4. Cryptocurrency Legislation

● The Senate Banking Committee continues to advance the "Responsible Financial Innovation Act." The committee leadership hopes to mark up the "Responsible Financial Innovation Act" by the end of this month, regardless of whether the budget passes. Coordination with the House process is ongoing.

● On the key issue of token securities regulation, the Senate draft differs from the "CLARITY Act" that has already passed the House. Paradigm believes the Senate's "ancillary assets" approach is more favorable to the cryptocurrency industry. The longer the government shutdown lasts, the harder it will be to recover the losses suffered by the U.S. economy.

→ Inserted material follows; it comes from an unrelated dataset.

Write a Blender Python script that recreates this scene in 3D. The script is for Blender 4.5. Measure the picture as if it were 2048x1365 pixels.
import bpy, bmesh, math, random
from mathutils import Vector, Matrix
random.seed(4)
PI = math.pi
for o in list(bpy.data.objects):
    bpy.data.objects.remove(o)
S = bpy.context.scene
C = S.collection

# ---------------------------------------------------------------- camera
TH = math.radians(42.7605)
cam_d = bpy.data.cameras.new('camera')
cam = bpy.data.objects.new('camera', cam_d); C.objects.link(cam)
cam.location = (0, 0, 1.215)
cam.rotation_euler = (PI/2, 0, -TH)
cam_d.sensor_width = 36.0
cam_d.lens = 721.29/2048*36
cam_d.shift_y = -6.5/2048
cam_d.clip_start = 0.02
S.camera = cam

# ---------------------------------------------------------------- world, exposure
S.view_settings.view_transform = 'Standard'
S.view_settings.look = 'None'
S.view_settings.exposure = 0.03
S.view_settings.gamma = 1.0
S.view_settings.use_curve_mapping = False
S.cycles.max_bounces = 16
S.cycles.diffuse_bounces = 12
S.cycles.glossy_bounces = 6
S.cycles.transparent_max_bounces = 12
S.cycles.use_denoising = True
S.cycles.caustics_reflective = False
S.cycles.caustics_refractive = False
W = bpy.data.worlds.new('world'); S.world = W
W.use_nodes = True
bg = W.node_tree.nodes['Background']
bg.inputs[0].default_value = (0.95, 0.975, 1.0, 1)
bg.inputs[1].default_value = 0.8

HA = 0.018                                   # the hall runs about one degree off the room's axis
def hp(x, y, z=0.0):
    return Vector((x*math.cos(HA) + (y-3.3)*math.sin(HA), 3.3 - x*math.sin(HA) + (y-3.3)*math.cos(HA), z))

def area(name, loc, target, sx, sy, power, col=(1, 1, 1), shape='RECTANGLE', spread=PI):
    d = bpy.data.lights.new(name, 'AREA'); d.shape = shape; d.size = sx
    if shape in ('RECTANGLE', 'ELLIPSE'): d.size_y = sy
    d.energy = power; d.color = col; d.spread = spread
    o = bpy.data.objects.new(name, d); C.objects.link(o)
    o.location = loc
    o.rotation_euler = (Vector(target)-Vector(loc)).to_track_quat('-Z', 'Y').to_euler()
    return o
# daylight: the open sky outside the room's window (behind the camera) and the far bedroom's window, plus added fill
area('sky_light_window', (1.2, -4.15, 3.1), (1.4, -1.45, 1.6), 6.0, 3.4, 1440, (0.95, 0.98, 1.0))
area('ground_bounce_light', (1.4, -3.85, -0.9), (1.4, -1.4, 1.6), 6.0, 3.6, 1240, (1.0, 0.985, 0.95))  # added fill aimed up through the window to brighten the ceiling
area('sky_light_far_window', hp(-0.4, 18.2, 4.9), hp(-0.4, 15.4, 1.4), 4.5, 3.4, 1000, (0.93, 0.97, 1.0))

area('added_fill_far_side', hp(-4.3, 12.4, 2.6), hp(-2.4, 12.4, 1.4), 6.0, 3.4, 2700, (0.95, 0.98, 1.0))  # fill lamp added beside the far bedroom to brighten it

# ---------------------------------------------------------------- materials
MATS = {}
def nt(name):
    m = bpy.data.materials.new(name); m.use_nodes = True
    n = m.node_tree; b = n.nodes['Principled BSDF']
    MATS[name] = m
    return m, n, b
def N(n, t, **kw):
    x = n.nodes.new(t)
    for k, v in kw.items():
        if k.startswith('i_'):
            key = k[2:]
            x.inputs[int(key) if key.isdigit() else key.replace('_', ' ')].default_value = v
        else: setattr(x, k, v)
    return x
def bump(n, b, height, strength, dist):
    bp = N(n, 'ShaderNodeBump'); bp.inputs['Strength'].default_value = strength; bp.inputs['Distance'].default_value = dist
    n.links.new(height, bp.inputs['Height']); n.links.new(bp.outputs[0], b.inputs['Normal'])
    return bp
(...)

● The Senate Banking Committee's insistence on advancing the "Responsible Financial Innovation Act" indicates that digital asset regulation has become an important area of bipartisan consensus, transcending short-term political disputes. This shutdown crisis serves as a reminder that the institutional deadlock in U.S. politics may delay but ultimately cannot stop the advancement of key policies.

Bill Name

Core Content

Latest Legislative Status

Probability and Outlook for Passage

"GENIUS Act"

 (Stablecoin Act)

Establishes a federal regulatory framework for stablecoins pegged to the dollar, requiring 1:1 reserves.

Has been signed into law by President Trump.

Has become law.

"CLARITY Act"

 (Market Structure Act)

Clarifies the regulatory boundaries of the SEC and CFTC over digital assets.

Passed the House in July 2025. Awaiting review after the Senate Banking Committee and Agriculture Committee draft and merge their respective versions.

If the Senate can complete its review by the end of the year, the likelihood of signing into law before the 2026 midterm elections is 80%-90%.

"Responsible Financial Innovation Act"

(Senate Market Structure Act)

The Senate version of the market structure bill, introducing concepts like "ancillary assets."

The Senate Banking Committee has released a revised version and plans to mark it up by the end of this month.

Highly dependent on the duration of the government shutdown and political maneuvering; if delayed until spring 2026, the probability of passage will be below 50%.